Over the past week, they've fought against the school's well-paid puppets, who have intentionally distorted and misrepresented the situation and, in one case, actually physically assaulted a reporter who was covering the story for the college's other newspaper.

There have also been at least two resignations on the part of board members--one who wrote the memo that led to a media firestorm and one who left today when he felt his fellow board members weren't standing strong enough in their opposition to the student journalists.

And along the way, it reminded me of my college newspaper and the way that things were run there. It was strikingly similar, except that nobody ever stood up to it. The Oswegonian is a nominally independent newspaper, but it exists to serve the school, not the students or the Oswego community. I was incredibly proud of the "Red & Dead" crew, the young reporters who left the comfort of their prestigious school paper and struck out on their own in the name of truth, openness and the principles of journalism that are too often shunted aside for convenience's sake in today's media, both student and professional.

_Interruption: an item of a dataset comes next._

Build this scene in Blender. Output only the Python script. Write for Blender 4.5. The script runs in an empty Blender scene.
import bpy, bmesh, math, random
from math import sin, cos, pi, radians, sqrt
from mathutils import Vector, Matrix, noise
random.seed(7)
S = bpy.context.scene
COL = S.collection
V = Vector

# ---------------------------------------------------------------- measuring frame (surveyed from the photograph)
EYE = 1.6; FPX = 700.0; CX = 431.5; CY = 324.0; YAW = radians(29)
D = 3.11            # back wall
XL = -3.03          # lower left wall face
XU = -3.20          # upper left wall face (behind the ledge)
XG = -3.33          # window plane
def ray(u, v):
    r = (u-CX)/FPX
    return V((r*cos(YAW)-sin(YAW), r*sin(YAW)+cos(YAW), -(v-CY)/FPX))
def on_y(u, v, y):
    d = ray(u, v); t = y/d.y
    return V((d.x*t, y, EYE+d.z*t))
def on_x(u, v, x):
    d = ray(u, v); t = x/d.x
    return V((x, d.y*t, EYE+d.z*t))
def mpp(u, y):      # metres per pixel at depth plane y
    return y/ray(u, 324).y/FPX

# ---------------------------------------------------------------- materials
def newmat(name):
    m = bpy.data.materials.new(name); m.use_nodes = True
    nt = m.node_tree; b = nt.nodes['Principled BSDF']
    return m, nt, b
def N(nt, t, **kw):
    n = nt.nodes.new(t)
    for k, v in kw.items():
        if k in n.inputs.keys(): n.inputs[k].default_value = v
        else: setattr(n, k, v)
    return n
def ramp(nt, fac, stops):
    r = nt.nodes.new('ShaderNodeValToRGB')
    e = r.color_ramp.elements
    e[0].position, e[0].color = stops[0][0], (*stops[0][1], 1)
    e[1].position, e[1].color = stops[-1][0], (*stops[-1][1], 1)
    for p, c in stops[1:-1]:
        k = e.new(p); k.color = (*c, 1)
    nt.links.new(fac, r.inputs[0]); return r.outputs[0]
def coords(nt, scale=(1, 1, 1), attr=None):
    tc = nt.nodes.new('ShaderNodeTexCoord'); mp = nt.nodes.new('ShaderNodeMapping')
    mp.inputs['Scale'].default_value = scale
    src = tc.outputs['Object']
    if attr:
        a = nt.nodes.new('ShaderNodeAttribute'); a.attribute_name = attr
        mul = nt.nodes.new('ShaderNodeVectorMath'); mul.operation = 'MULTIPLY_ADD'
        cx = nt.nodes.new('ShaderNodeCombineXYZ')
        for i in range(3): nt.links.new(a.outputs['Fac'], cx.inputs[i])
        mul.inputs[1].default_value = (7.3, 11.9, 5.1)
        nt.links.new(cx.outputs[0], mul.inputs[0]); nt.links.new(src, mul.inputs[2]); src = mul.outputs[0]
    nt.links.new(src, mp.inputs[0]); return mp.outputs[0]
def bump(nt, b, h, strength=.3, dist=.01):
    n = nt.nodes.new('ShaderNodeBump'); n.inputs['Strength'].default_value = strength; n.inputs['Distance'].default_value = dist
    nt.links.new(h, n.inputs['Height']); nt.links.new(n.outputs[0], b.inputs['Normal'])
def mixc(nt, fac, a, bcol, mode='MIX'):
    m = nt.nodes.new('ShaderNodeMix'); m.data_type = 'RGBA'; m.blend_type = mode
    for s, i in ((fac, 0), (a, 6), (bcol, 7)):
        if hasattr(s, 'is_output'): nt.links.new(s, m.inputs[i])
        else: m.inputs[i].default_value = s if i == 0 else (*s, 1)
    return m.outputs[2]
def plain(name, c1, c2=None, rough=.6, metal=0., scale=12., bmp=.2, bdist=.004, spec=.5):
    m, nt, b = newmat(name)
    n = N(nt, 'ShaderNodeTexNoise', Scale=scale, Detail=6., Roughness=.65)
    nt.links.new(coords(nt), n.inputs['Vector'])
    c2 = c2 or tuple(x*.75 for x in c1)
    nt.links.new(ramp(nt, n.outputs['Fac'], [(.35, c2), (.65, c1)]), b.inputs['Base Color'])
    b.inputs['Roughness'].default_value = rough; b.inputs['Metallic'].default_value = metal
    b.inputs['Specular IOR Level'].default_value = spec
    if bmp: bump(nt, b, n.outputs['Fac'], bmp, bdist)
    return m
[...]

And today, they issued a statement declaring victory. It may have been an actual victory, and it almost certainly seemed like it to them, but the neutered, corporate-friendly statement they had to rubber-stamp after interviewing to get the jobs back they'd walked out on because their boss--who will, incidentally, remain their boss and makes more money in a year than I owe in student loans--had no idea what the hell he was doing really just withered any optimism I had that these young writers represented some bright future for journalism.

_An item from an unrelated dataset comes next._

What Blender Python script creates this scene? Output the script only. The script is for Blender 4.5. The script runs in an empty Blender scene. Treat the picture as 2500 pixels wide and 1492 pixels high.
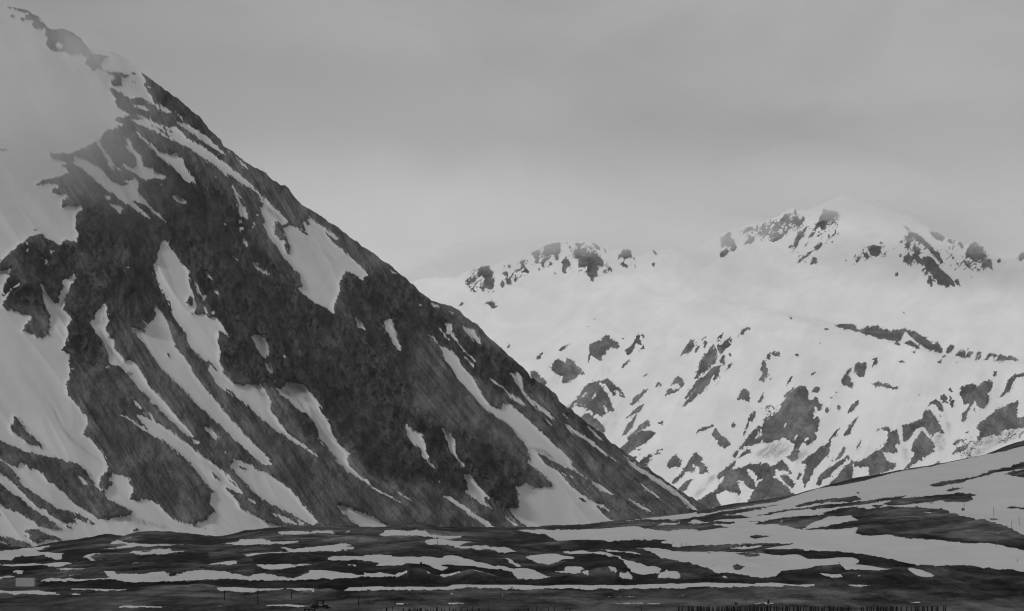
import bpy, math, random
import numpy as np
R = math.radians
sc = bpy.context.scene
col = sc.collection

# ---------------------------------------------------------------- camera, sky, sun, exposure
FOC, CX, HY, EYE = 5881.0, 1250.0, 1200.0, 40.0      # focal length in survey pixels, centre column, horizon row, eye height
cam_d = bpy.data.cameras.new('camera'); cam = bpy.data.objects.new('camera', cam_d); col.objects.link(cam); sc.camera = cam
cam.location = (0, 0, EYE); cam.rotation_euler = (R(90), 0, 0)
cam_d.sensor_fit = 'HORIZONTAL'; cam_d.sensor_width = 36; cam_d.lens = 36 * FOC / 2500
cam_d.shift_y = (HY - 746) / 2500; cam_d.clip_start = 1; cam_d.clip_end = 200000
SUN_EL, SUN_AZ = 35, -125                             # low in the west (picture left, slightly behind the camera), behind cloud
sd = bpy.data.lights.new('sun', 'SUN'); sd.energy = 1.42; sd.angle = R(14); sd.color = (1, 1, 1)
sun = bpy.data.objects.new('sun', sd); col.objects.link(sun)
from mathutils import Vector
sdir = Vector((math.cos(R(SUN_EL)) * math.sin(R(SUN_AZ)), math.cos(R(SUN_EL)) * math.cos(R(SUN_AZ)), math.sin(R(SUN_EL))))
sun.rotation_euler = sdir.to_track_quat('Z', 'Y').to_euler(); sun.location = (0, 0, 3000)

w = bpy.data.worlds.new('World'); sc.world = w; w.use_nodes = True
nt = w.node_tree; nt.nodes.clear()
def nn(nt, kind, **kw):
    n = nt.nodes.new(kind)
    for k, v in kw.items():
        if k in n.inputs: n.inputs[k].default_value = v
        else: setattr(n, k, v)
    return n
def link(nt, a, b): nt.links.new(a, b)
def math_node(nt, op, a, b=None, clamp=False):
    n = nt.nodes.new('ShaderNodeMath'); n.operation = op; n.use_clamp = clamp
    for i, v in enumerate((a, b)):
        if v is None: continue
        if isinstance(v, (int, float)): n.inputs[i].default_value = v
        else: nt.links.new(v, n.inputs[i])
    return n.outputs[0]
def ramp(nt, fac, stops, interp='EASE'):
    n = nt.nodes.new('ShaderNodeValToRGB'); n.color_ramp.interpolation = interp
    e = n.color_ramp.elements
    while len(e) < len(stops): e.new(0.5)
    for i, (p, v) in enumerate(stops): e[i].position = p; e[i].color = (v, v, v, 1)
    if fac is not None: nt.links.new(fac, n.inputs[0])
    return n.outputs[0]
def maprange(nt, val, a, b, c, d, smooth=False):
    n = nt.nodes.new('ShaderNodeMapRange'); n.interpolation_type = 'SMOOTHSTEP' if smooth else 'LINEAR'
    nt.links.new(val, n.inputs[0])
    for i, v in enumerate((a, b, c, d)): n.inputs[i + 1].default_value = v
    return n.outputs[0]
def noise_tex(nt, vec, scale, detail=4, rough=0.55, dist=0.0, mapping=None):
    if mapping:
        m = nt.nodes.new('ShaderNodeMapping'); m.inputs['Scale'].default_value = mapping; nt.links.new(vec, m.inputs['Vector']); vec = m.outputs[0]
    n = nt.nodes.new('ShaderNodeTexNoise'); nt.links.new(vec, n.inputs['Vector'])
    n.inputs['Scale'].default_value = scale; n.inputs['Detail'].default_value = detail
    n.inputs['Roughness'].default_value = rough; n.inputs['Distortion'].default_value = dist
    return n.outputs[0]
# overcast: grey cloud layer over a desaturated daylight sky
sky = nn(nt, 'ShaderNodeTexSky', sky_type='NISHITA', sun_disc=False); sky.sun_elevation = R(SUN_EL); sky.sun_rotation = R(SUN_AZ)
bw = nt.nodes.new('ShaderNodeRGBToBW'); link(nt, sky.outputs[0], bw.inputs[0])
tc = nt.nodes.new('ShaderNodeTexCoord'); sep = nt.nodes.new('ShaderNodeSeparateXYZ'); link(nt, tc.outputs['Generated'], sep.inputs[0])
n1 = noise_tex(nt, tc.outputs['Generated'], 3.6, 4, 0.55, 0.8, (1, 1, 1.7))
n2 = noise_tex(nt, tc.outputs['Generated'], 10.0, 5, 0.6, 1.0, (1, 1, 1.6))
el = maprange(nt, math_node(nt, 'ADD', sep.outputs[2], math_node(nt, 'MULTIPLY', math_node(nt, 'SUBTRACT', n2, 0.5), 0.05)), -0.1, 0.4, 0, 1)
base = ramp(nt, el, [(0.0, 0.42), (0.2, 0.54), (0.38, 0.54), (0.43, 0.51), (0.51, 0.40), (0.57, 0.375), (0.64, 0.38), (1.0, 0.42)], 'EASE')
cl = math_node(nt, 'ADD', maprange(nt, n1, 0.3, 0.7, -0.10, 0.10), maprange(nt, n2, 0.3, 0.7, -0.08, 0.08))
side = maprange(nt, sep.outputs[0], -0.26, 0.0, 0.70, 1.0, True)
def lobe(cx, cz, sx, sz, amp, warp):
    dx = math_node(nt, 'MULTIPLY', math_node(nt, 'ADD', math_node(nt, 'SUBTRACT', sep.outputs[0], cx), math_node(nt, 'MULTIPLY', math_node(nt, 'SUBTRACT', n1, 0.5), warp)), 1 / sx)
    dz = math_node(nt, 'MULTIPLY', math_node(nt, 'ADD', math_node(nt, 'SUBTRACT', sep.outputs[2], cz), math_node(nt, 'MULTIPLY', math_node(nt, 'SUBTRACT', n2, 0.5), warp * .3)), 1 / sz)
    e = math_node(nt, 'EXPONENT', math_node(nt, 'MULTIPLY', math_node(nt, 'ADD', math_node(nt, 'MULTIPLY', dx, dx), math_node(nt, 'MULTIPLY', dz, dz)), -1.0))
    return math_node(nt, 'MULTIPLY', e, amp)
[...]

Instead, what I see is a group of kids who got their hands on an eye-only document they weren't supposed to have, who splashed it up on the Internet to get some quick attention and who went back with their tails between their legs when the school's tools threatened to take away their resume-padding editorial positions.

I had hoped that this group of young students would be indicative of some kind of movement that spoke to the future of journalism in our country. Unfortunately, it looks like I was right.